** START OF Extracted material **

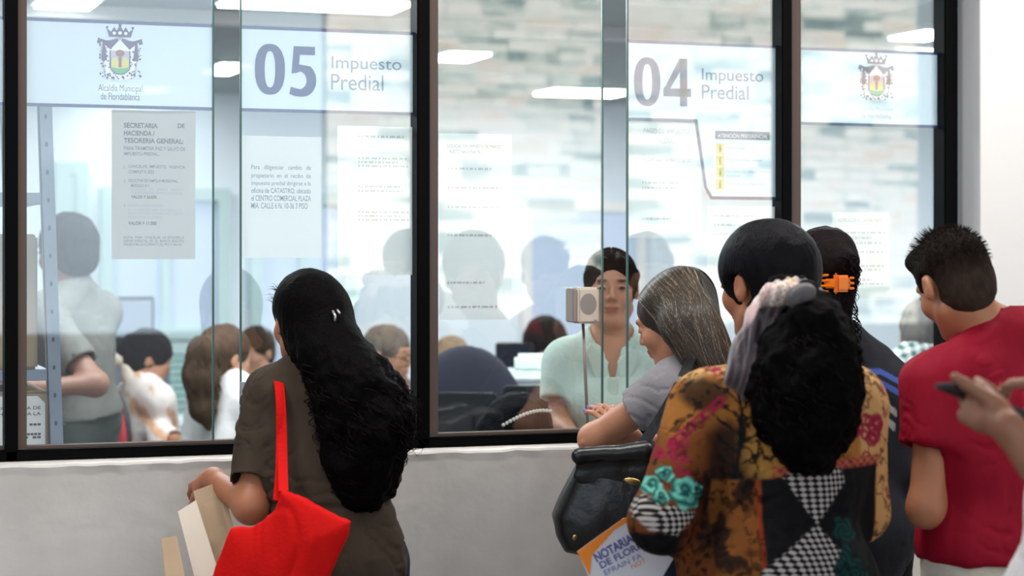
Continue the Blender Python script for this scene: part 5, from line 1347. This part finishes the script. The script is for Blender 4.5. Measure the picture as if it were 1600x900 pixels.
# ================================================================== THE OFFICE BEHIND THE GLASS
def desk(x0, x1, y0, y1, z, label):
    r = empty('desk', ((x0+x1)/2, (y0+y1)/2, 0), label, 'desk', 'office desks behind the counter')
    MB().box((x0, y0, z-.03), (x1, y1, z), .004).build('desk_top', M['desk_top'], r)
    for x in (x0+.03, x1-.07):
        for y in (y0+.03, y1-.07): MB().box((x, y, 0), (x+.04, y+.04, z-.03)).build('leg', M['steel'], r)
    MB().box((x0+.07, y0+.04, .3), (x1-.07, y0+.055, z-.03)).build('modesty_panel', M['grey_plastic'], r)
    return r
def monitor(c, f, w, hgt, label, base_z, m='dark_screen', group=None):
    """c centre of the screen, f direction its screen looks"""
    f = nrm(f); r_ = nrm(np.cross(UP, f)); root = empty('monitor', (c[0], c[1], base_z), label, 'monitor', group)
    MB().obox(np.array(c)-f*.012, r_, f, UP, w/2, .014, hgt/2, .006).build('housing', M['black_plastic'], root)
    MB().obox(np.array(c)+f*.0035, r_, f, UP, w/2-.014, .0015, hgt/2-.014).build('screen', M[m], root)
    MB().obox((c[0]-f[0]*.04, c[1]-f[1]*.04, (c[2]+base_z)/2), r_, f, UP, .025, .012, (c[2]-base_z)/2, .004).build('neck', M['black_plastic'], root)
    MB().obox((c[0]-f[0]*.03, c[1]-f[1]*.03, base_z+.008), r_, f, UP, .11, .08, .008, .004).build('base', M['black_plastic'], root)
    return root
def office_chair(pos, f, label, back_m, edge_m=None, seat_z=.47, top=1.05):
    f = nrm(f); r_ = nrm(np.cross(f, UP)); p = np.array((pos[0], pos[1], 0.)); root = empty('office_chair', p, label, 'chair', 'office chairs behind the counter')
    A = np.array([r_, f, UP])
    S = SDF(.009); S.ell(p+UP*seat_z, (.24, .23, .05), A, .02); blob('seat', S, back_m, root)
    S = SDF(.009); S.ell(p-f*.24+UP*(seat_z+.12+(top-seat_z-.12)/2), (.23, .045, (top-seat_z-.1)/2), A, .02); blob('backrest', S, back_m, root)
    if edge_m:
        zc = seat_z+.12+(top-seat_z-.12)/2; hh = (top-seat_z-.1)/2
        MB().tube([p-f*.275+UP*(zc+hh*math.cos(t)*.98)+r_*.225*math.sin(t) for t in np.linspace(0, 2*math.pi, 40)], .020, 8).build('backrest_shell', edge_m, root, smooth=True)
    MB().tube([p+UP*.08, p+UP*(seat_z-.04)], .025).build('stem', M['black_plastic'], root)
    MB().tube([p-f*.05+UP*(seat_z-.03), p-f*.26+UP*(seat_z-.01), p-f*.29+UP*(seat_z+.2)], .015).build('back_bar', M['black_plastic'], root)
    for k in range(5):
        a = k*2*math.pi/5; d = np.array((math.cos(a), math.sin(a), 0)); l = MB().tube([p+UP*.09, p+d*.27+UP*.07], [.02, .012]).build('leg', M['black_plastic'], root)
        MB().tube([p+d*.27+UP*.028-np.array((-d[1], d[0], 0))*.012, p+d*.27+UP*.028+np.array((-d[1], d[0], 0))*.012], .027, 14).build('caster', M['black_plastic'], l)
    return root

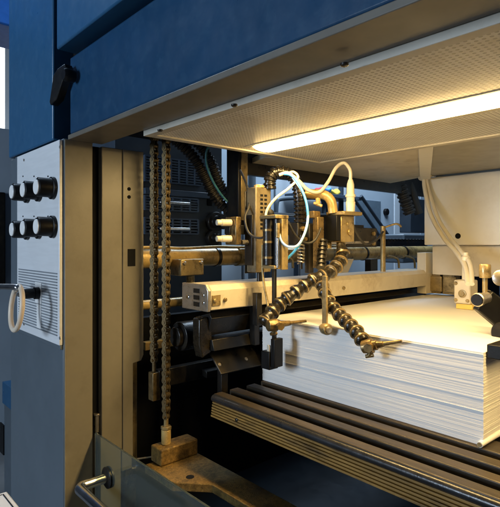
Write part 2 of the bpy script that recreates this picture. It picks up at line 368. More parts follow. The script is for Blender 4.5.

** END OF Extracted material **

• **Stated goal**: Select and copy every line from the records that includes the word "part".

• **Solution to this task**:
Continue the Blender Python script for this scene: part 5, from line 1347. This part finishes the script. The script is for Blender 4.5. Measure the picture as if it were 1600x900 pixels.
Write part 2 of the bpy script that recreates this picture. It picks up at line 368. More parts follow. The script is for Blender 4.5.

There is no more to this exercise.